_Goal_
The listing must be reproduced in full, exactly as it stands.

_Data lines_

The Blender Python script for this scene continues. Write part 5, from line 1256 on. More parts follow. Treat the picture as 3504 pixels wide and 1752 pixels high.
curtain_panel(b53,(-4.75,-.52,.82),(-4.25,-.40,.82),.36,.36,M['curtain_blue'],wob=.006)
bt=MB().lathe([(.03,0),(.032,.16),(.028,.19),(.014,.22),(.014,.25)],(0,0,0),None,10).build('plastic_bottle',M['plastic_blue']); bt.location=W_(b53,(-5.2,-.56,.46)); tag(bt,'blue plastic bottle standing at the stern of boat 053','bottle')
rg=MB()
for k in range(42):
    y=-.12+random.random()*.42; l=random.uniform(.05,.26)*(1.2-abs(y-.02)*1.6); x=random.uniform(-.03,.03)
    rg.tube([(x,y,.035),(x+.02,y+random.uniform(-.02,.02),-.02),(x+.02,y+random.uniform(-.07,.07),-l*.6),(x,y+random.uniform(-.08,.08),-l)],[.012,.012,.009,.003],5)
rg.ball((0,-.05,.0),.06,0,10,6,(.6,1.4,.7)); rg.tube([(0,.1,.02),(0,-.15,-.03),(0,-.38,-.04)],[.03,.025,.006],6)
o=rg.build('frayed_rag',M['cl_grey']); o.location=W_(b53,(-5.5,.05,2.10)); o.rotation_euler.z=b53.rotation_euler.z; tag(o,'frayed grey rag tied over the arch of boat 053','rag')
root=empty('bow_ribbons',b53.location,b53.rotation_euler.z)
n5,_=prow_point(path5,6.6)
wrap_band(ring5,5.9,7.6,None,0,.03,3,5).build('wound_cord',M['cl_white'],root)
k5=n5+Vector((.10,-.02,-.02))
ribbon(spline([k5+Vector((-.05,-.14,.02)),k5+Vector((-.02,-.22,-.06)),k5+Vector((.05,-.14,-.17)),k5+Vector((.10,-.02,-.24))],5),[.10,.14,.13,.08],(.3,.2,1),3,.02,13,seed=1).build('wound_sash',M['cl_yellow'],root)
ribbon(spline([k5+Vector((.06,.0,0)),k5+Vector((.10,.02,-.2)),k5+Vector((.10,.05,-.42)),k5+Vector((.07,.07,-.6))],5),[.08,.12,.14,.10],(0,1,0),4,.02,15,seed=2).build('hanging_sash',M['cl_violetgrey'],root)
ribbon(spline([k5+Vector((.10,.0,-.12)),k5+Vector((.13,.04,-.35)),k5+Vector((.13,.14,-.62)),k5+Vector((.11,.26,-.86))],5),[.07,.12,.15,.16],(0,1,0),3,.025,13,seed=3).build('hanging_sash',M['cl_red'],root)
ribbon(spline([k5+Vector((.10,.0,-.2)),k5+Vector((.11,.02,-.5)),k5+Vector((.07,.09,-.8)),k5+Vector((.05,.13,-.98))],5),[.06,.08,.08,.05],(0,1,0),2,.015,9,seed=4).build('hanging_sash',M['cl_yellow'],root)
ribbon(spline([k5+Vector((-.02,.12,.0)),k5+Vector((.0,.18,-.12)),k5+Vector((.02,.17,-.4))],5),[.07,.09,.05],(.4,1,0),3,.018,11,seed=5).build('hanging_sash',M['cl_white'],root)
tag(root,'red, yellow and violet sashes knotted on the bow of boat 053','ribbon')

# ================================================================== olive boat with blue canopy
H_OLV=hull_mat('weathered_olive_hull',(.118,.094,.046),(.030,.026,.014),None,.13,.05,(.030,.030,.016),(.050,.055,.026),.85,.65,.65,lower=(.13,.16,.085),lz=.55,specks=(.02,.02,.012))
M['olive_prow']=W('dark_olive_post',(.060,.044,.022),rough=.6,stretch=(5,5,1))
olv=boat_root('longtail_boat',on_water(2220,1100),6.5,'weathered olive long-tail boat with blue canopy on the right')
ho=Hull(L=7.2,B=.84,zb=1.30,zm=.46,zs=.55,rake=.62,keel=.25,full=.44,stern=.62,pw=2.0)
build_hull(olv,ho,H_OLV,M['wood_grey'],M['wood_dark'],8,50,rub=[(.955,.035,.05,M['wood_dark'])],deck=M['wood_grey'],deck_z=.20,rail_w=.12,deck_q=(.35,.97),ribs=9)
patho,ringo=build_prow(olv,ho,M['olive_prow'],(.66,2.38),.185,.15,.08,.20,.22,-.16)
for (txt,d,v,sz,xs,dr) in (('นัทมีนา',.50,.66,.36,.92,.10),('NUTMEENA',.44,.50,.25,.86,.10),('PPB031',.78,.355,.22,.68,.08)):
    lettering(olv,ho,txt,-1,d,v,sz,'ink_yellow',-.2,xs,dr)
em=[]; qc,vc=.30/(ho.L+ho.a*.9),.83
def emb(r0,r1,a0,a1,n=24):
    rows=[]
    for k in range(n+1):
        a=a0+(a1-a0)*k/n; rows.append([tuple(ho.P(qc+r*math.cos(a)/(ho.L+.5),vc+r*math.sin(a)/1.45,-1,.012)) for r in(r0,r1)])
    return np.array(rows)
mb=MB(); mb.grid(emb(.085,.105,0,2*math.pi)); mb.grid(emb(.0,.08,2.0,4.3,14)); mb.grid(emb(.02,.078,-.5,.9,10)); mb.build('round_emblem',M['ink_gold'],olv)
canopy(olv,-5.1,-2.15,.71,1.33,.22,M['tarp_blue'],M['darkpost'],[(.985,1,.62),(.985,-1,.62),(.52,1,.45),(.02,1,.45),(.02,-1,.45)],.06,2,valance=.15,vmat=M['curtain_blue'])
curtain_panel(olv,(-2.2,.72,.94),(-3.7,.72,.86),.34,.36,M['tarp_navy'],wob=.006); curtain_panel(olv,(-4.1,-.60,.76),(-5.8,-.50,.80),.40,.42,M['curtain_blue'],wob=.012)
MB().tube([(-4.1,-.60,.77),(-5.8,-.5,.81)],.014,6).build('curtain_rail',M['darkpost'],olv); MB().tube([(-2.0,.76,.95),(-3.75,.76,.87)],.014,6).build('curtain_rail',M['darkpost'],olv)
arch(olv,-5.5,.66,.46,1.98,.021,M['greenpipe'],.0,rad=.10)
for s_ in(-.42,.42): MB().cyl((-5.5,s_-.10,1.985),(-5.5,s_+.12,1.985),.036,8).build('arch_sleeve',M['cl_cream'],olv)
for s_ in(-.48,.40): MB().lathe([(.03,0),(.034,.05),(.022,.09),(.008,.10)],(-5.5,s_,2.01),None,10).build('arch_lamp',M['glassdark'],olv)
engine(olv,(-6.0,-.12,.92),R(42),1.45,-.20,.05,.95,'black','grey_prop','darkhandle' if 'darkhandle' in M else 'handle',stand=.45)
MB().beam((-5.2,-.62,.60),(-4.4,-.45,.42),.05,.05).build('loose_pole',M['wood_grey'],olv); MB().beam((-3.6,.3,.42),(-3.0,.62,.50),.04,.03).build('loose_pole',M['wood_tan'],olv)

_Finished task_
The Blender Python script for this scene continues. Write part 5, from line 1256 on. More parts follow. Treat the picture as 3504 pixels wide and 1752 pixels high.
curtain_panel(b53,(-4.75,-.52,.82),(-4.25,-.40,.82),.36,.36,M['curtain_blue'],wob=.006)
bt=MB().lathe([(.03,0),(.032,.16),(.028,.19),(.014,.22),(.014,.25)],(0,0,0),None,10).build('plastic_bottle',M['plastic_blue']); bt.location=W_(b53,(-5.2,-.56,.46)); tag(bt,'blue plastic bottle standing at the stern of boat 053','bottle')
rg=MB()
for k in range(42):
    y=-.12+random.random()*.42; l=random.uniform(.05,.26)*(1.2-abs(y-.02)*1.6); x=random.uniform(-.03,.03)
    rg.tube([(x,y,.035),(x+.02,y+random.uniform(-.02,.02),-.02),(x+.02,y+random.uniform(-.07,.07),-l*.6),(x,y+random.uniform(-.08,.08),-l)],[.012,.012,.009,.003],5)
rg.ball((0,-.05,.0),.06,0,10,6,(.6,1.4,.7)); rg.tube([(0,.1,.02),(0,-.15,-.03),(0,-.38,-.04)],[.03,.025,.006],6)
o=rg.build('frayed_rag',M['cl_grey']); o.location=W_(b53,(-5.5,.05,2.10)); o.rotation_euler.z=b53.rotation_euler.z; tag(o,'frayed grey rag tied over the arch of boat 053','rag')
root=empty('bow_ribbons',b53.location,b53.rotation_euler.z)
n5,_=prow_point(path5,6.6)
wrap_band(ring5,5.9,7.6,None,0,.03,3,5).build('wound_cord',M['cl_white'],root)
k5=n5+Vector((.10,-.02,-.02))
ribbon(spline([k5+Vector((-.05,-.14,.02)),k5+Vector((-.02,-.22,-.06)),k5+Vector((.05,-.14,-.17)),k5+Vector((.10,-.02,-.24))],5),[.10,.14,.13,.08],(.3,.2,1),3,.02,13,seed=1).build('wound_sash',M['cl_yellow'],root)
ribbon(spline([k5+Vector((.06,.0,0)),k5+Vector((.10,.02,-.2)),k5+Vector((.10,.05,-.42)),k5+Vector((.07,.07,-.6))],5),[.08,.12,.14,.10],(0,1,0),4,.02,15,seed=2).build('hanging_sash',M['cl_violetgrey'],root)
ribbon(spline([k5+Vector((.10,.0,-.12)),k5+Vector((.13,.04,-.35)),k5+Vector((.13,.14,-.62)),k5+Vector((.11,.26,-.86))],5),[.07,.12,.15,.16],(0,1,0),3,.025,13,seed=3).build('hanging_sash',M['cl_red'],root)
ribbon(spline([k5+Vector((.10,.0,-.2)),k5+Vector((.11,.02,-.5)),k5+Vector((.07,.09,-.8)),k5+Vector((.05,.13,-.98))],5),[.06,.08,.08,.05],(0,1,0),2,.015,9,seed=4).build('hanging_sash',M['cl_yellow'],root)
ribbon(spline([k5+Vector((-.02,.12,.0)),k5+Vector((.0,.18,-.12)),k5+Vector((.02,.17,-.4))],5),[.07,.09,.05],(.4,1,0),3,.018,11,seed=5).build('hanging_sash',M['cl_white'],root)
tag(root,'red, yellow and violet sashes knotted on the bow of boat 053','ribbon')

# ================================================================== olive boat with blue canopy
H_OLV=hull_mat('weathered_olive_hull',(.118,.094,.046),(.030,.026,.014),None,.13,.05,(.030,.030,.016),(.050,.055,.026),.85,.65,.65,lower=(.13,.16,.085),lz=.55,specks=(.02,.02,.012))
M['olive_prow']=W('dark_olive_post',(.060,.044,.022),rough=.6,stretch=(5,5,1))
olv=boat_root('longtail_boat',on_water(2220,1100),6.5,'weathered olive long-tail boat with blue canopy on the right')
ho=Hull(L=7.2,B=.84,zb=1.30,zm=.46,zs=.55,rake=.62,keel=.25,full=.44,stern=.62,pw=2.0)
build_hull(olv,ho,H_OLV,M['wood_grey'],M['wood_dark'],8,50,rub=[(.955,.035,.05,M['wood_dark'])],deck=M['wood_grey'],deck_z=.20,rail_w=.12,deck_q=(.35,.97),ribs=9)
patho,ringo=build_prow(olv,ho,M['olive_prow'],(.66,2.38),.185,.15,.08,.20,.22,-.16)
for (txt,d,v,sz,xs,dr) in (('นัทมีนา',.50,.66,.36,.92,.10),('NUTMEENA',.44,.50,.25,.86,.10),('PPB031',.78,.355,.22,.68,.08)):
    lettering(olv,ho,txt,-1,d,v,sz,'ink_yellow',-.2,xs,dr)
em=[]; qc,vc=.30/(ho.L+ho.a*.9),.83
def emb(r0,r1,a0,a1,n=24):
    rows=[]
    for k in range(n+1):
        a=a0+(a1-a0)*k/n; rows.append([tuple(ho.P(qc+r*math.cos(a)/(ho.L+.5),vc+r*math.sin(a)/1.45,-1,.012)) for r in(r0,r1)])
    return np.array(rows)
mb=MB(); mb.grid(emb(.085,.105,0,2*math.pi)); mb.grid(emb(.0,.08,2.0,4.3,14)); mb.grid(emb(.02,.078,-.5,.9,10)); mb.build('round_emblem',M['ink_gold'],olv)
canopy(olv,-5.1,-2.15,.71,1.33,.22,M['tarp_blue'],M['darkpost'],[(.985,1,.62),(.985,-1,.62),(.52,1,.45),(.02,1,.45),(.02,-1,.45)],.06,2,valance=.15,vmat=M['curtain_blue'])
curtain_panel(olv,(-2.2,.72,.94),(-3.7,.72,.86),.34,.36,M['tarp_navy'],wob=.006); curtain_panel(olv,(-4.1,-.60,.76),(-5.8,-.50,.80),.40,.42,M['curtain_blue'],wob=.012)
MB().tube([(-4.1,-.60,.77),(-5.8,-.5,.81)],.014,6).build('curtain_rail',M['darkpost'],olv); MB().tube([(-2.0,.76,.95),(-3.75,.76,.87)],.014,6).build('curtain_rail',M['darkpost'],olv)
arch(olv,-5.5,.66,.46,1.98,.021,M['greenpipe'],.0,rad=.10)
for s_ in(-.42,.42): MB().cyl((-5.5,s_-.10,1.985),(-5.5,s_+.12,1.985),.036,8).build('arch_sleeve',M['cl_cream'],olv)
for s_ in(-.48,.40): MB().lathe([(.03,0),(.034,.05),(.022,.09),(.008,.10)],(-5.5,s_,2.01),None,10).build('arch_lamp',M['glassdark'],olv)
engine(olv,(-6.0,-.12,.92),R(42),1.45,-.20,.05,.95,'black','grey_prop','darkhandle' if 'darkhandle' in M else 'handle',stand=.45)
MB().beam((-5.2,-.62,.60),(-4.4,-.45,.42),.05,.05).build('loose_pole',M['wood_grey'],olv); MB().beam((-3.6,.3,.42),(-3.0,.62,.50),.04,.03).build('loose_pole',M['wood_tan'],olv)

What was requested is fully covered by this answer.